Lagos seeks $10bn private funds for electricity supply

Lagos State, one of the top 10 world’s fastest-growing cities and urban areas, has planned to raise as much as $10 billion in private investment to boost electricity supply to nearly five million households by 2032.

Governor Babajide Sanwo-Olu made this known in an interview with Bloomberg.

“We’ve done an extensive power roadmap in energy for Lagos and we have an idea of what our requirements will be for the next 10 years.

“We’re trying to grow our power requirement and based on the energy needs, it will be about 10,000 to 12,000 megawatts of power. So it could be an investment opportunity of up to like $10 billion. So, we’re going to put that in front of investors,” Sanwo-Olu said.

According to the state’s ministry of energy and mineral resources, Lagos receives about 25 percent of the 5,000 megawatts of national grid-connected electricity, forcing the city to rely on fragmented off-grid power sources.

Sanwo-Olu also stated that his government is collaborating with the World Bank and USAID to create off-grid options to encourage the usage of renewable energy in Lagos, Africa’s most populated city.

The state intends to create more than 1GW of solar photovoltaic energy in seven years, which will enable it to electrify 1.6 million homes by 2030.

In line with this, the state government had earlier signed a $6 million solar deployment deal with the Norway government at the opening of the Lagos-Norway Energy Exchange in Lagos.

The former Commissioner for Energy and Mineral Resources, Olalere Odusote, said at the signing of the deal that renewable energy investment is welcome in the state to bridge the gap in energy poverty faced in the state and Nigeria at large.

He said the agreement signed further reiterates the State’s commitment to generate over 1 gigawatts of power by 2030.

The governor also expects the Lagos mass transit rail line, which was designed to alleviate the city’s notorious traffic snarl, to begin operations by the end of August, following an eight-month delay.

The railway, built by China Civil Engineering Construction Corp., is scheduled to run on electric rails, but the governor said the construction of an independent power plant has been delayed by several months due to a “global disruption” in the delivery of crucial components.

“They’re almost in the country now. We even need it now more than ever before because of subsidy issues and so we’re working round the clock,” he said.

According to the Lagos Metropolitan Area Transport Authority, the first phase of the proposed 27-kilometre (16.8 mile) network will initially handle 250,000 passengers each day.
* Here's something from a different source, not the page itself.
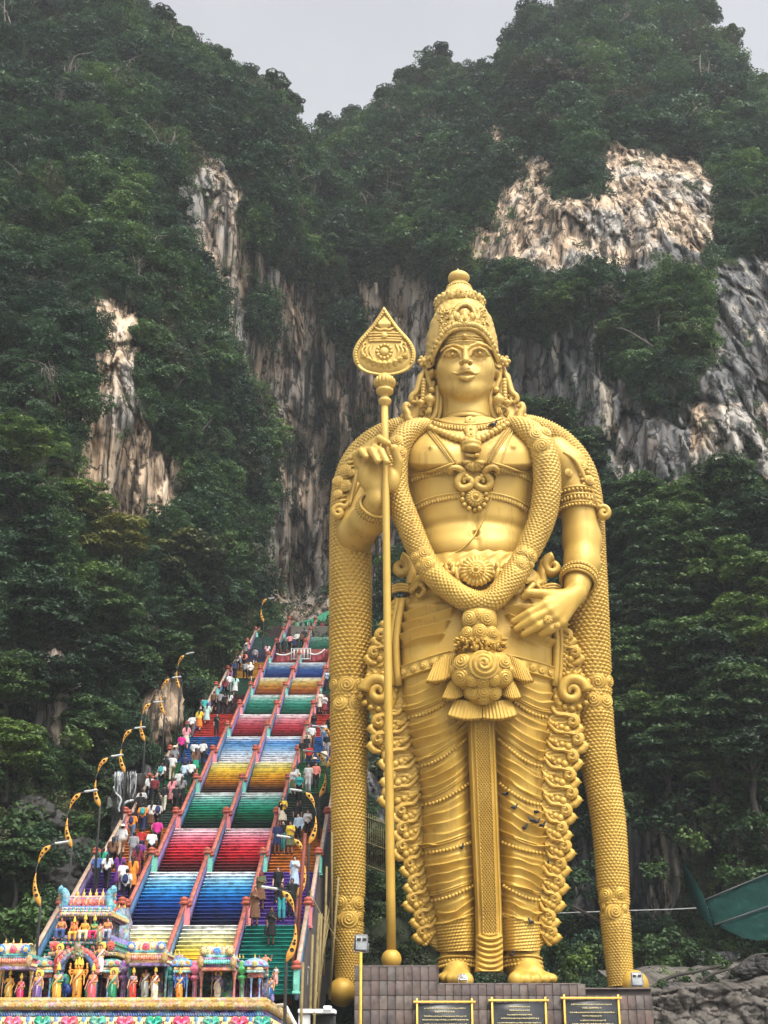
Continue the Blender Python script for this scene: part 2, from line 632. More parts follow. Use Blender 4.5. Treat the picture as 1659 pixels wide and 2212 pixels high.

The railway will run from Apapa near the Tin Can Island seaport to Marina on Lagos Island.

President Bola Tinubu, in June, signed the Electricity Act, marking a significant update to the 2005 Electricity and Power Sector Reform Act in Nigeria.

Originally enacted in July 2022 during former President Muhammadu Buhari’s administration, the new legislation aims to stimulate private sector investments in the country’s power sector and break the monopoly in electricity generation, transmission, and distribution on a national level.

Nigeria, according to the World Bank, has the largest energy access deficit, with available data as of 2021 showing that 85 million Nigerians of the country’s estimated 206 million population are without access to grid-connected electricity.

As of 31 December 2022, the generating segment of the country’s electricity market comprised 29 operational generating plants with a combined installed capacity of 13,014MW and an average operational capacity of 4,523MW – down 29 percent from 6,371.9MW in 2019.